Originally Posted by BobinNH
Does a Barnes that does not exit kill less quickly?


The Barnes I have collected have either been stopped by heavy bone - which tends to put the animal down fast, or they have been stopped due to distance of penetration through atmosphere and/or flesh and often with minimal expansion. The latter tend to be slow killers, not surprisingly.

But my Barnes collection is all non-bear kills, mostly ungulates. The few bears I've killed have involved mostly full penetration, and mostly with various non-monos. Where the first bullet lands and what it does seem to matter more with bears. If they can recover from the first shot and build up a head of adrenaline, they become a very different creature than the ungulates tend to do. (Although a rutting moose which is already high on testosterone when it is first struck can try to be sporty if you don't slap him correctly when the curtain opens.)

I've had just a handful of one-shot instant drops with moose.

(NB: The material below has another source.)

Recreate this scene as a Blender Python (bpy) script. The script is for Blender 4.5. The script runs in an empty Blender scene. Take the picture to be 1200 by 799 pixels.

A couple were monos; one was a 'stay-in' which broke both shoulders. The other was a 'thru-thru' which separated the spine. Cup and cores have also dumped them straight down a couple of times. They have also done it both ways. However, 'shock' has seemed to be the process involved with cored bullets - IOW, who knows exactly why they went straight down?


Sometimes, the air you 'let in'matters less than the air you 'let out'.